Dans ce défilé de titres à la fois sombres et cyniques, acerbes et lumineux, une large palette de mélancolie dessine donc les errances poétiques de ce narrateur-rappeur harnaché à sa solitude, riche et millénaire. Fruit d’une intériorité débordante, le « je » du rappeur embrasse les coins les plus ombrageux d’une pensée humaine pleinement actuelle car esseulée dans la terrifiante masse contemporaine. Dans ce processus poétique permanent (mais immensément varié dans son contenu), c’est donc les différentes ambiances musicales ainsi que les featuring qui offrent à cet album un relief généreux et percutant.

Au fil des morceaux nous noterons donc, par exemple, le morceau éponyme et sa force poétique indomptable. Chef d’œuvre incontestable, il s’étale sur quatre minutes savoureusement déroutantes et embrasse l’ensemble des questionnements essentiels à l’œuvre du rappeur. Nous retiendrons également le clip du morceau, plutôt atypique dans le milieu, puisqu’il propose une création sculpturale en correspondance avec le visage hébétant qui occupe la pochette de l’album.

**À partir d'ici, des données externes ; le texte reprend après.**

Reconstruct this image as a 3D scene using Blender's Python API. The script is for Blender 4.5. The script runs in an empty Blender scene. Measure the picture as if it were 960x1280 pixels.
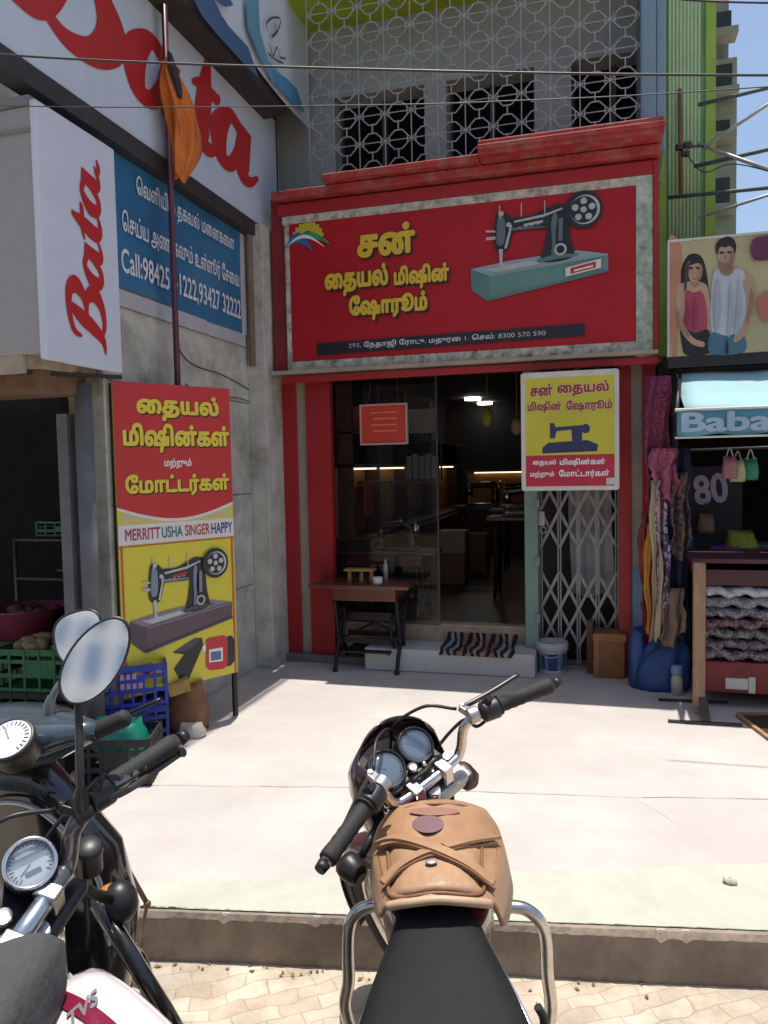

De plus, outre les très bons apports des poètes intervenants comme Veence Hanao ou Arm, nous retenons de Lucio la suave et enivrante énumération du premier couplet d’Autre gare, même train et sa puissance d’évocation qui frappe l’auditeur notamment grâce à la mélodie du violon. De plus, la scansion énergique de Sysiphe propose une forme de parlé-rappé bien propre à la déclamation énergique de l’auteur lyonnais qui se base sur une diction claire et distincte et un jeu subtil sur les vocables et les sonorités. Enfin, un morceau comme Quand je toucherai le fond offre une véritable explosion de couleur. Comme une euphorie picturale de lignes et de formes, de rêves et de desseins, la musique entraîne l’auditeur dans sa cadence réjouissante.

Terriblement incisif et savoureux, le style Bukowski est celui d’une peinture à la fois tendre et sanguine à la manière des fauves : rien de très surprenant pour le rappeur de l’animalerie. Et puis, si « les couleurs se succèdent » et que « les douleurs deviennent succès » c’est bien que l’ecchymose est réussie. Comme un tableau enfin terminé, un poème achevé, un instant saisi. Il n’y a plus qu’à contempler.